YOUNG VOICES: Mali is another al-Qaeda battleground

2013-04-01T00:00:00Z YOUNG VOICES: Mali is another al-Qaeda battlegroundBy Phillip Arteaga
April 01, 2013 12:00 am  • 

Have you ever heard of the expression “out in Timbuktu”? In case you did not know, Timbuktu is a city in Mali, a former French colony, that has been in the news recently. March marked the third month of French military involvement in Mali.

In late February, the United States sent 100 military personnel to neighboring Niger to set up a drone base.

The conflict in Mali began about one year ago when a military coup took over the Mali government but was not able to consolidate control over the whole country.

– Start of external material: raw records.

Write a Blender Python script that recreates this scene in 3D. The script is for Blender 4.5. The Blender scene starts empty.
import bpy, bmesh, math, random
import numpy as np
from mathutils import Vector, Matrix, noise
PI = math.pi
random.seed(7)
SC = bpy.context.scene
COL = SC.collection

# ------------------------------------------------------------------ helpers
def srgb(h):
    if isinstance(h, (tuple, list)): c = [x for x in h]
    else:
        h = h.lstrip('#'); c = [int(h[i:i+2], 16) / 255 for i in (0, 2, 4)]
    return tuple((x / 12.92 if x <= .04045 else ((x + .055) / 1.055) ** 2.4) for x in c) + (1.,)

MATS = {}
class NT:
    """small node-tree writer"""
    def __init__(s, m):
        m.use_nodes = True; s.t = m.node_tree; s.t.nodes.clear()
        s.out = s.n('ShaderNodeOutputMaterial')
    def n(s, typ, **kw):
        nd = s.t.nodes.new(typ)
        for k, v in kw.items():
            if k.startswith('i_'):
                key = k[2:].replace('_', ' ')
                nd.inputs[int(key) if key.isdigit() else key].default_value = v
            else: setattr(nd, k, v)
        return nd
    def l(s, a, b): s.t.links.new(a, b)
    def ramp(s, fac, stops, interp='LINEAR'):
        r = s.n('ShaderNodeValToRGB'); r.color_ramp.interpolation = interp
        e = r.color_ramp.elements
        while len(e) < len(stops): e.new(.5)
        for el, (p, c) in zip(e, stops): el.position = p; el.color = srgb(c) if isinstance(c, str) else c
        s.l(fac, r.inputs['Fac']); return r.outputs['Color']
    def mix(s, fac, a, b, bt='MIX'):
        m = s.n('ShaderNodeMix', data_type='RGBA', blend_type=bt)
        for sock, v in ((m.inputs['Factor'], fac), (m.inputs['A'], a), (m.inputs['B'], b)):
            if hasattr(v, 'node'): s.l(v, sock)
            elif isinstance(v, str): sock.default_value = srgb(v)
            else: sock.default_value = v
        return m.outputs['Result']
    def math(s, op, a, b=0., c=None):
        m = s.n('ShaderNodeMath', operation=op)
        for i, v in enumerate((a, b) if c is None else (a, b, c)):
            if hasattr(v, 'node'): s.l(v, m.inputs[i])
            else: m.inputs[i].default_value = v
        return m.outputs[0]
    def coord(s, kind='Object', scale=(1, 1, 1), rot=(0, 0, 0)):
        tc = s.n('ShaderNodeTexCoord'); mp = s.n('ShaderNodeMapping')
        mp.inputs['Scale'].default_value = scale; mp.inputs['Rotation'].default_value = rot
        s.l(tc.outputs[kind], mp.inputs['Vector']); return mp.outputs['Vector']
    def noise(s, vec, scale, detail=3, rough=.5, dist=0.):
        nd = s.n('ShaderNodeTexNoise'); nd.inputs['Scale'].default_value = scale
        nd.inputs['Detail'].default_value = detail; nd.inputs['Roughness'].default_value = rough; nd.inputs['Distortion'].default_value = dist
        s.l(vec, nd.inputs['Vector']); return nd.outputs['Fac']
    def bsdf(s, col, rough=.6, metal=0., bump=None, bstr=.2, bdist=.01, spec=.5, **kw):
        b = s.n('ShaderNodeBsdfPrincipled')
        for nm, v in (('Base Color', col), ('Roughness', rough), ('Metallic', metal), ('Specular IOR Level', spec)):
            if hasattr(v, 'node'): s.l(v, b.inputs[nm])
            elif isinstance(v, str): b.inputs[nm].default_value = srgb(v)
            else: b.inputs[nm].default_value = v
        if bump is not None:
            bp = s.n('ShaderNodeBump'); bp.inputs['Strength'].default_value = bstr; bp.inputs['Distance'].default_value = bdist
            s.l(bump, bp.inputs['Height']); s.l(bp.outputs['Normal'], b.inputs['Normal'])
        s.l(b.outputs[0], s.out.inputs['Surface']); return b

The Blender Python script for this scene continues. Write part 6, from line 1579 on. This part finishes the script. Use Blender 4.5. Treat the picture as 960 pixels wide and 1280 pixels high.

As a result, al-Qaeda militants were able to cross the border from Algeria and took over the northern part of the country and implemented Islamic law.

When al-Qaeda started to move south, France and the Economic Community of Western African States sent soldiers there.

Mali is a nation in western Africa that became independent from France in 1960 and had a fairly stable government until the military overthrow in March 2012. The soldiers were unhappy with the government’s support in the military battle with the Tuareg, a native ethnic group in the north of the country.

Mali is divided between Muslims in the north and non-Muslims in the south. Without a government, the Tuareg gained control of the north. However, the Tuareg were helped by some members of the Islamist Mahjreb, and soon, the Tuareg fled to nearby countries.

Since this conflict began, nearly 350,000 people have been displaced. The French and African soldiers have pushed the al-Qaeda to the north where the militants have hidden in caves in the mountains. However, the French forces keep running into trouble with jihadist groups, who have had experience fighting form their time in Libya and Afghanistan. The U.S. has aided the French by supplying transport planes and now the drone base.

However, the French do not want to be there permanently. It has already cost the French government over $95 million in three months. They currently have 4,000 troops in Mali. The French government has called for a U.N. peacekeeping force to take over.

I do not think it will be very easy for the French to leave Mali. Even when the French leave, the battle will be difficult for the U.N. peacekeepers. Mali's geography makes it easy for groups to attack and retreat into the mountains.

Whether it is France or the U.N. peacekeepers in Mali, will they prevent terrorist attacks or agitate al-Qaeda and the other militants, leading to more terrorist attacks?

Another question is, since France is battling al-Qaeda, will this lead to repercussions in France? Finally, the U.S. has so far only provided support to the French. What will happen when the French leave?

Phillip Arteaga of Munster is a freshman at Purdue University Calumet. The opinions are the writer's.